What the task asks: Copy the lines of the data below exactly, starting at the first and stopping after the line that contains "col = sc.collection"; include no pictures.

Data segment:
* * * * * * *

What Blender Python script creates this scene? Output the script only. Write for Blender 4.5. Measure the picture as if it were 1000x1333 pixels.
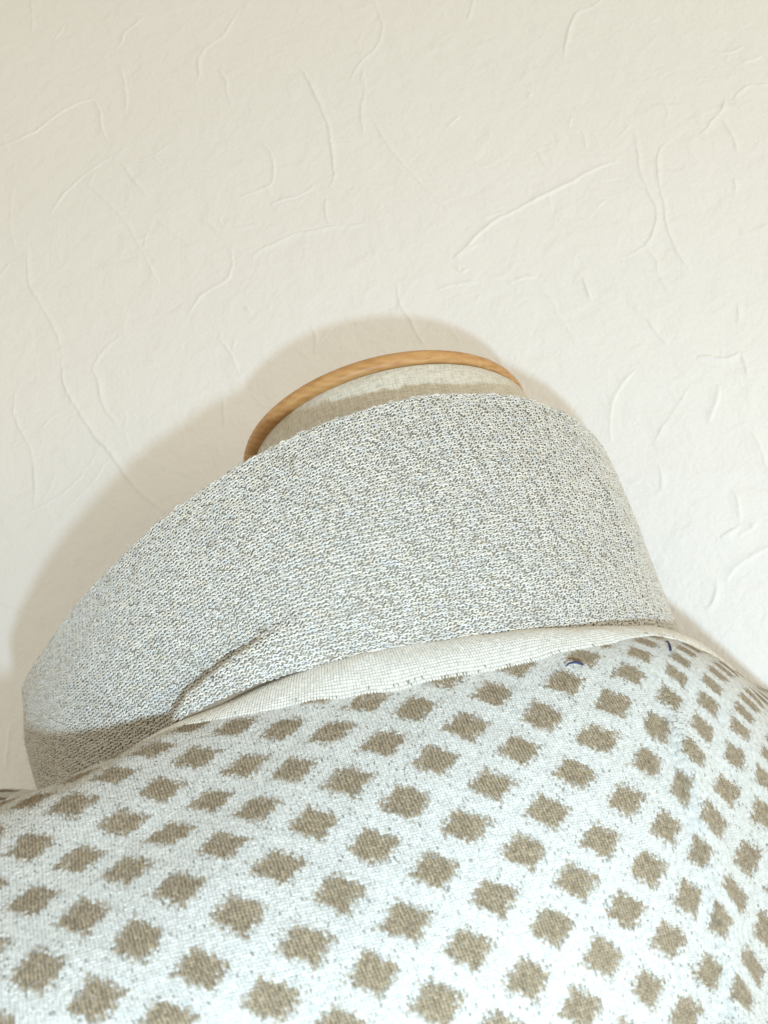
import bpy, math, random
import numpy as np
from mathutils import Matrix, Vector

for o in list(bpy.data.objects): bpy.data.objects.remove(o)
rng = np.random.default_rng(7); random.seed(7)
sc = bpy.context.scene
col = sc.collection

# ------------------------------------------------------------------ camera
F = 1080.0                                    # focal length in pixels of a 1000 x 1333 frame
ZC = 1.20                                     # camera height above the floor; all shapes are worked out relative to the lens
pit, rol = math.radians(25.1), -0.2431
fw = np.array([0, math.cos(pit), math.sin(pit)])
r0 = np.array([1., 0, 0]); u0 = np.array([0, -math.sin(pit), math.cos(pit)])
RI = math.cos(rol)*r0 + math.sin(rol)*u0
UP = math.cos(rol)*u0 - math.sin(rol)*r0
def ray(x, y): return fw + RI*(x-500)/F - UP*(y-666.5)/F
def proj(P):
    d = P@fw; return np.stack([500+F*(P@RI)/d, 666.5-F*(P@UP)/d], -1)
cd = bpy.data.cameras.new('camera'); cam = bpy.data.objects.new('camera', cd); col.objects.link(cam)
cd.sensor_fit = 'VERTICAL'; cd.sensor_height = 24.0; cd.sensor_width = 24.0
cd.lens = 24.0*F/1333; cd.clip_start = 0.005; cd.clip_end = 50
m = Matrix(((RI[0], UP[0], -fw[0], 0), (RI[1], UP[1], -fw[1], 0), (RI[2], UP[2], -fw[2], ZC), (0, 0, 0, 1)))
cam.matrix_world = m
cd.dof.use_dof = True; cd.dof.focus_distance = 0.255; cd.dof.aperture_fstop = 20.0
sc.camera = cam

# ------------------------------------------------------------------ light: a warm dim room and the camera's own flash
w = bpy.data.worlds.new('World'); sc.world = w; w.use_nodes = True
bg = w.node_tree.nodes['Background']; bg.inputs['Color'].default_value = (1.0, 0.92, 0.735, 1); bg.inputs['Strength'].default_value = 0.80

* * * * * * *

Solution to the exercise:
What Blender Python script creates this scene? Output the script only. Write for Blender 4.5. Measure the picture as if it were 1000x1333 pixels.
import bpy, math, random
import numpy as np
from mathutils import Matrix, Vector

for o in list(bpy.data.objects): bpy.data.objects.remove(o)
rng = np.random.default_rng(7); random.seed(7)
sc = bpy.context.scene
col = sc.collection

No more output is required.